Tão perturbador como o sucesso político que, no seu tempo, o ditador conseguiu, é o mito que se deixou propagar e que, aqui e ali, regressa como uma maldição fantasmagórica. Afinal, o homem desapareceu da actividade pública em 1968 (independentemente de, já doente, ainda se julgar presidente do Conselho e de os ministros terem alinhado na farsa); foi derrotado, embora só depois de morto, pelo golpe de Estado de 25 de Abril de 1974; e finalmente enterrado com a adesão à então Comunidade Económica Europeia.

Antes de a RTP ter feito de António de Oliveira Salazar o maior português de sempre - não vale a pena minimizar aqui a importância da amostra e o carácter lúdico do concurso - o recorrente saudosismo salazarista sempre teve o seu lugar no rectângulo. Basta andar de táxi em Lisboa: de vez em quando lá aparece, com a regularidade com que os dias se sucedem às noites, o taxista que nos informa que "o que faz falta é um Salazar". Nem há 15 dias voltei a ter a aparição de mais um taxista do Salazar: o homem tinha menos de 50 anos e, porém, muitas saudades.

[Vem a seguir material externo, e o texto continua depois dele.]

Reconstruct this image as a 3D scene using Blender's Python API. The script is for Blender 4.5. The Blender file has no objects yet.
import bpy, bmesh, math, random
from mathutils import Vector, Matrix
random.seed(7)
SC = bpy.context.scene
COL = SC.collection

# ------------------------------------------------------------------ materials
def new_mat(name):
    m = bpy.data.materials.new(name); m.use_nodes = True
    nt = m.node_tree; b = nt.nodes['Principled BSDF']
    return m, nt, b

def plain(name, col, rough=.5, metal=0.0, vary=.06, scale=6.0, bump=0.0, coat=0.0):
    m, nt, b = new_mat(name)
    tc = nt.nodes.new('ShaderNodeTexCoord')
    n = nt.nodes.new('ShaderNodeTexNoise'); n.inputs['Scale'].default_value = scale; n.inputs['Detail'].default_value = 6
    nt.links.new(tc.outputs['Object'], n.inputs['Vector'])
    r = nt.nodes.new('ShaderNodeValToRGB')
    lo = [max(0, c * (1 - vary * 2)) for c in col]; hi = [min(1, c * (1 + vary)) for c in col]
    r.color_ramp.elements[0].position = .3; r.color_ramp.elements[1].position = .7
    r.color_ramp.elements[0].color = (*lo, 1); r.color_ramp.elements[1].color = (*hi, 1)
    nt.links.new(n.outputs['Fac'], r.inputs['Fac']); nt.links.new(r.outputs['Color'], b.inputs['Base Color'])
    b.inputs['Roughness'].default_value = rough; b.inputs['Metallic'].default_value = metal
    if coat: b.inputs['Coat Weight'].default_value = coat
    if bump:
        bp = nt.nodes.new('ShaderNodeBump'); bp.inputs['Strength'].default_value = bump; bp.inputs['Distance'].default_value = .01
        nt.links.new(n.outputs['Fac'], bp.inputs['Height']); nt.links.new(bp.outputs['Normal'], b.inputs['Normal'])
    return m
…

E porque persiste o mito se (para nosso bem) o Portugal de hoje pouco tem a ver com aquele idealizado pelo ditador rural? Talvez numa minudência que já era do conhecimento dos persas antes de Cristo: mais importante que o poder, é a aura que lhe está associada. A propaganda associou ao homem virtudes que, décadas depois, continuam a ser vistas como decisivas no exercício do poder: o autoritarismo e a solidão, por exemplo. Já não falo de Cavaco, mas até Sócrates, um rapaz moderno, foi beber lá o seu quinhão.